Por fim, apenas sugeriria uma outra tecla, como opção para a “criativa” secretária eletrônica desta suposta escola: “Se quiser mandar esta meeeeeeeeerrrrrrrrrrda de escola para o espaço, de onde nunca deveria ter saído -tecle estrela”. [M.S]

P.s: Califórnia é governada por quem mesmo? Ah, sim: pelo exterminador do futuro! Tá explicado!!!

2 comentários em “E-mails que não (sei se) merecem atenção…

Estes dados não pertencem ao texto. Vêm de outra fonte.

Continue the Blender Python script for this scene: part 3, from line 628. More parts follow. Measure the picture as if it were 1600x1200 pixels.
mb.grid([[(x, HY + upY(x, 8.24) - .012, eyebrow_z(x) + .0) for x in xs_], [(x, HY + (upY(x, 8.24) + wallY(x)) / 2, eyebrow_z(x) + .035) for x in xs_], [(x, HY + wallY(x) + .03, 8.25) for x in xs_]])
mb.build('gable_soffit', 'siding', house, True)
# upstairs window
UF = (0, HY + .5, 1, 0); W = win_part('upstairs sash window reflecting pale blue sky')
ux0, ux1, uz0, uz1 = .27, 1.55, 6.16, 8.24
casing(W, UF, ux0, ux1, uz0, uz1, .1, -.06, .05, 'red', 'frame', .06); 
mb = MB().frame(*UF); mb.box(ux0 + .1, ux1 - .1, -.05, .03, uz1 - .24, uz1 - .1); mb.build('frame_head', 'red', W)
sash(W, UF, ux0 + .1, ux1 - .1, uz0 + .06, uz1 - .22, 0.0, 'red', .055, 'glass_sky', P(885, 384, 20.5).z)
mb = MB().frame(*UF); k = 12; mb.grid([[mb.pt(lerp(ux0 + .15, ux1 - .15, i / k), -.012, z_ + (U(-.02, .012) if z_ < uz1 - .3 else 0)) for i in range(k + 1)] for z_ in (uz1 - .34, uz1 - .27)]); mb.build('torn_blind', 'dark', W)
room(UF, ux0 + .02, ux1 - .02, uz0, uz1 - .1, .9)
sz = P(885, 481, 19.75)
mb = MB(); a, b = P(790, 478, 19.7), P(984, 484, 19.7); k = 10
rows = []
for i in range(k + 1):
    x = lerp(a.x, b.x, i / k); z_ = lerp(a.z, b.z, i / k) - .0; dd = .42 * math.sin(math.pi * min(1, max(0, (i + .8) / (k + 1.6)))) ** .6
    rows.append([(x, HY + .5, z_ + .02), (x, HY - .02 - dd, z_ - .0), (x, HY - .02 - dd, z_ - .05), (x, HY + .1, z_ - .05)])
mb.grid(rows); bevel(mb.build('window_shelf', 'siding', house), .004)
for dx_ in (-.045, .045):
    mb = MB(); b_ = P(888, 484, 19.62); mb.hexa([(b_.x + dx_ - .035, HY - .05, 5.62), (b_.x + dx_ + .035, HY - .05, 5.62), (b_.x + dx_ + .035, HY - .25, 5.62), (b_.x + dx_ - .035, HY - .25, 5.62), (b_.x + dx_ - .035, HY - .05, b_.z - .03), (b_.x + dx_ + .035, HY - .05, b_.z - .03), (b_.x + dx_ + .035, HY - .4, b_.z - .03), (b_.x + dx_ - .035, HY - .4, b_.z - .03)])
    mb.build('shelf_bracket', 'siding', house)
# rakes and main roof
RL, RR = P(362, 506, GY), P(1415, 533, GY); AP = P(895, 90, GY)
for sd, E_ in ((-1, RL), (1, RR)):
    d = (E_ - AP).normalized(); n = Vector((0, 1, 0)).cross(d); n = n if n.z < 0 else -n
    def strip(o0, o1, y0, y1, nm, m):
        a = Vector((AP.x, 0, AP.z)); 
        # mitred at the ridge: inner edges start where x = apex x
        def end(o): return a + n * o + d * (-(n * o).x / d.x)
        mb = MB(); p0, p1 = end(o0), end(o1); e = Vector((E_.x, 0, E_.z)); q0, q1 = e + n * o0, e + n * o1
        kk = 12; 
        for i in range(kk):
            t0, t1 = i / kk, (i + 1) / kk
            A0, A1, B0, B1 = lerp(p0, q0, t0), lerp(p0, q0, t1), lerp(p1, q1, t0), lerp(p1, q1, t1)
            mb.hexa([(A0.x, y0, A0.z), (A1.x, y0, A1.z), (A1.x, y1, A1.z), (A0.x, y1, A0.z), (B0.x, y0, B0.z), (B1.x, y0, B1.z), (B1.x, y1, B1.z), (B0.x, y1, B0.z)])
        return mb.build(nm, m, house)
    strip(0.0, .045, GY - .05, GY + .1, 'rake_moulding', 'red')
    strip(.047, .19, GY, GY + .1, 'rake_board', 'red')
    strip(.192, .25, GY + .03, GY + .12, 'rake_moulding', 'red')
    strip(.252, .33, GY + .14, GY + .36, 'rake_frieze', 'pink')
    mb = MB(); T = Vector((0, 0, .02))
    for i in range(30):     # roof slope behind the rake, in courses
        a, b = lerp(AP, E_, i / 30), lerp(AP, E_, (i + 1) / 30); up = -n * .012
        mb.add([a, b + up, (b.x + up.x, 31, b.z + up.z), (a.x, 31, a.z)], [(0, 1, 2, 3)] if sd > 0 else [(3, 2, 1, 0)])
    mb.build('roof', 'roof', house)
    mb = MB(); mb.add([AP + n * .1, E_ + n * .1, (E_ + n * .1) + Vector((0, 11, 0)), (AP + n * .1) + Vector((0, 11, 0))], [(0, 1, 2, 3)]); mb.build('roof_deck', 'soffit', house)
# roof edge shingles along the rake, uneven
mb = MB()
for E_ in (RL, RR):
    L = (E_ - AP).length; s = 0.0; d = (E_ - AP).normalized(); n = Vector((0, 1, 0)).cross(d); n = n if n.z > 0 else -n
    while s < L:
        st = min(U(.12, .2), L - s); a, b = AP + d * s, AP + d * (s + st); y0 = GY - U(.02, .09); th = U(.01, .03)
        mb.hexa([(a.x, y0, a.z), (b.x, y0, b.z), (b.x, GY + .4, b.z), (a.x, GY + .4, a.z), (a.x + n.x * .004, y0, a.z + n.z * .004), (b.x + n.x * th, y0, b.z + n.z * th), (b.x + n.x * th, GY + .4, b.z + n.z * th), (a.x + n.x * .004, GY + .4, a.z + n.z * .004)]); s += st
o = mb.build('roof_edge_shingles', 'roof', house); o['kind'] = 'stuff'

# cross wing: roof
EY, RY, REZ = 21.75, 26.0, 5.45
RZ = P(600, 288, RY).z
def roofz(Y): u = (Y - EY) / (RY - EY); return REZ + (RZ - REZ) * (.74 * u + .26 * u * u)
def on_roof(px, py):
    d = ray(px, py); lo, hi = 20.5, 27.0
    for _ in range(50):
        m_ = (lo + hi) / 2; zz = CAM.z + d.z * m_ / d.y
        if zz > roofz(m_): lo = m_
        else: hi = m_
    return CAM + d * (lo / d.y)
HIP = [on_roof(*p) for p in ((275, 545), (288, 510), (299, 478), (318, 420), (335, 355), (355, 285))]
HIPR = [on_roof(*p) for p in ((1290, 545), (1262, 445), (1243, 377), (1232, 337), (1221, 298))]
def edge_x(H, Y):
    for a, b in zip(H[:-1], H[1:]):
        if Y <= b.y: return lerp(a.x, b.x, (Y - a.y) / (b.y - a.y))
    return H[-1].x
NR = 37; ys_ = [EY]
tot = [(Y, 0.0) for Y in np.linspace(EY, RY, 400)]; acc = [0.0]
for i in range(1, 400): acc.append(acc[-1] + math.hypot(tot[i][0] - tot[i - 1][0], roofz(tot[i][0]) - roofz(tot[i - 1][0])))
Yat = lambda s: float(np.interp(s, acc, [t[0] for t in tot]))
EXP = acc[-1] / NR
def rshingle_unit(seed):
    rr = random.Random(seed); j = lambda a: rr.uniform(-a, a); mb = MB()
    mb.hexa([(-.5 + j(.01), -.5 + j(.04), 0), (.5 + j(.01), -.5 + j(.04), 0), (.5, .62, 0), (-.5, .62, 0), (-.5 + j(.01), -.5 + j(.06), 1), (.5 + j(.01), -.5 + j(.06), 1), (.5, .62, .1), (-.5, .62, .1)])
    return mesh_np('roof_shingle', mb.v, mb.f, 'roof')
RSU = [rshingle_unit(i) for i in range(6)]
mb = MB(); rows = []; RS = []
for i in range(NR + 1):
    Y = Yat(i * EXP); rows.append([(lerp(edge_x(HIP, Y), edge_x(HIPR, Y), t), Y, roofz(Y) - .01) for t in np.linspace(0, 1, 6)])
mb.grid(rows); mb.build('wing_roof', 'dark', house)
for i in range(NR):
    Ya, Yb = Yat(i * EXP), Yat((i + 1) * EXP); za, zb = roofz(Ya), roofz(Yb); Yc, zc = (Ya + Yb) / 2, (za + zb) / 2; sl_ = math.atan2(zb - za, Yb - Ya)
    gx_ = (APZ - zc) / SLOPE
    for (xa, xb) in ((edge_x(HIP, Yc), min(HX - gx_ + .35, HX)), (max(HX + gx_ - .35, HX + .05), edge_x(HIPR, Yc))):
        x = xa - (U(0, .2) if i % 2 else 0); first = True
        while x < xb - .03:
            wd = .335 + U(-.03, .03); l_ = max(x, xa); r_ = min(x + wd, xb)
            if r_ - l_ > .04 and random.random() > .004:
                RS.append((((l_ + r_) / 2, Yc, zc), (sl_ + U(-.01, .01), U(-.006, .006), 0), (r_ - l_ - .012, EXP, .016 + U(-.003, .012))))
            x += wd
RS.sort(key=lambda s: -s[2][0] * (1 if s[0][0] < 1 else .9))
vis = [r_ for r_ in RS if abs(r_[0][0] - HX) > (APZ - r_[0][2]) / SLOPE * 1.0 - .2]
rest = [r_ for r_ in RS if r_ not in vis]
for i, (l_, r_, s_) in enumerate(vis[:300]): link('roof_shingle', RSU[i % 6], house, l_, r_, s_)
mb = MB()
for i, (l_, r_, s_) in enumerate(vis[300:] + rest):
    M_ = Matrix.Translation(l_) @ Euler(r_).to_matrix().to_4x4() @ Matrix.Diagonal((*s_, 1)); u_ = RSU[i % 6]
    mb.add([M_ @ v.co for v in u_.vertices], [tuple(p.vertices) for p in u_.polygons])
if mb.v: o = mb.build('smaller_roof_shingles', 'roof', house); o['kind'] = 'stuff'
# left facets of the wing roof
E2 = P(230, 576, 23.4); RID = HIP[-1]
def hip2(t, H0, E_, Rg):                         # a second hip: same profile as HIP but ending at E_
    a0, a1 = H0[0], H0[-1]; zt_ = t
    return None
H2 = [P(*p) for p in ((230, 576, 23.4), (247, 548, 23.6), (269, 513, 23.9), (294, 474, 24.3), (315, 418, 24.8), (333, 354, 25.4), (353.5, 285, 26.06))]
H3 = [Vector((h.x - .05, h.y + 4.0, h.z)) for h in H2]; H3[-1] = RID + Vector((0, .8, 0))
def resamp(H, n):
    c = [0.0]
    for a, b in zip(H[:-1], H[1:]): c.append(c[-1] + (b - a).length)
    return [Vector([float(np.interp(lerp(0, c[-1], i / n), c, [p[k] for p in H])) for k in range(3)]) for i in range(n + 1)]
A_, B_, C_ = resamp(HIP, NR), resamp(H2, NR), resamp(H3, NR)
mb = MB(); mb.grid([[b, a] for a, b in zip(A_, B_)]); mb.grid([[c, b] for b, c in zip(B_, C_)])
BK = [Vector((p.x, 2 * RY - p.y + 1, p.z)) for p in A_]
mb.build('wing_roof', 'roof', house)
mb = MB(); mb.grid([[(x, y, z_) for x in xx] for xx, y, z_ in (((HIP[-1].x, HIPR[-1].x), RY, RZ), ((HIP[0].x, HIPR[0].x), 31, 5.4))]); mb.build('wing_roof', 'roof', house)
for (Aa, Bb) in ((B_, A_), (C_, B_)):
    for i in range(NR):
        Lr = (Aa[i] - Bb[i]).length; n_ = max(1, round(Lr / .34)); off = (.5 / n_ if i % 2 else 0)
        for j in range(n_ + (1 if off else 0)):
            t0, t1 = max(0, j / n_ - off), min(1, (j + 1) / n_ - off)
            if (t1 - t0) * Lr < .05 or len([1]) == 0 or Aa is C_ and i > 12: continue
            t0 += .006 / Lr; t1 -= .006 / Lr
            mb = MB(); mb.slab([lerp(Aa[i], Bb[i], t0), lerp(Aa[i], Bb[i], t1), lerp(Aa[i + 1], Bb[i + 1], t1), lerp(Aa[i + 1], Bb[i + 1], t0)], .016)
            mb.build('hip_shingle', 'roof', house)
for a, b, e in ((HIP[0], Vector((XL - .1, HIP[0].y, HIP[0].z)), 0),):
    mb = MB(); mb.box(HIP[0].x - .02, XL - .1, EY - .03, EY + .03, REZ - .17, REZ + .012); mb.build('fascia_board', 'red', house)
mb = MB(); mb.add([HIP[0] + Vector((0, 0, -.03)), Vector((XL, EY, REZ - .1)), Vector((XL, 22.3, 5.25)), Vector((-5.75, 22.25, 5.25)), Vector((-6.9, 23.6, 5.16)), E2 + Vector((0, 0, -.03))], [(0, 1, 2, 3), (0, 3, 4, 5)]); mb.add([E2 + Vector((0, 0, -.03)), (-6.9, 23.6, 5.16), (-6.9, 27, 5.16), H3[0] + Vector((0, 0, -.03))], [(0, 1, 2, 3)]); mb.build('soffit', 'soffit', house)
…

  1. A negligência paterna e materna toma conta da sociedade… Na Califórnia ou no Brasil. Mesmo com a disparidade social igualmente atribuída aos países de primeiro mundo ou não.
    A grande maioria dos pais de hoje em dia se comporta assim… Todos devem ser responsáveis por seus filhos, menos eles…
    O professor ou tão pouco,os pais não devem se eximir de culpa, pois o papel da escola é um papel de cunho social,Formador de opinião.
    A falta de tempo dos pais, a desvalorização dos professores juntamente com o abismo social, em parte terminam por putreficar a aliança que jamais deveria ser corrompida, tendo a interação entre pais,alunos, e professores.
    Só existirá êxito no Brasil,Califórnia ou no Mundo quando a Educação e formação for colocada em primeiro lugar,e a valorização destes profissionais resultarem em um hábito saudável,e não a política pregada atualmente que reuni gratificações ocasionais em troca do voto popular.Fora bolsas isso ou aquilo a criança vai para escola para Aprender.
    O resultado já está aí, em nossas salas de aula e nas ruas…Isto é desvalorizar a educação.
    Aos pais deixo o seguinte recado, Criança necessita brincar, ser amado, ter infância, atenção, carinho, porém toda criança precisa essencialmente de Limites.
    “Educai as crianças, para que não seja necessário punir os adultos.” (Pitágoras)
    Aos professores é mais simples do que o imaginário idealista, basta não se esquecer de seu juramento e missão.

    1. Colega,

      eu não arriscaria a afirmar que a maioria dos pais se comporta assim. Eu não sou pai, ainda, então não posso falar por mim, mas conheço tantas professoras e professores que são mães e pais e muitas vezes também não conseguem acompanhar sequer as reuniões bimestrais dos filhos, e não porque assim querem, e muito menos porque não se importam com seus filhos, ou ainda porque delegam à escola a obrigação de educá-los – nada disso, pelo contrário: pela falta de tempo, pela indisponibilidade de comparecimento devido ao trabalho (olha que paradoxo!). Na sociedade capitalista, não é apenas a educação que não é valorizada, mas principalmente o ser humano, transformado em instrumento do lucro ou da preparação para o lucro. Fico com Paulo Freire: se a educação sozinha não muda o mundo, tampouco o mundo muda sem a educação.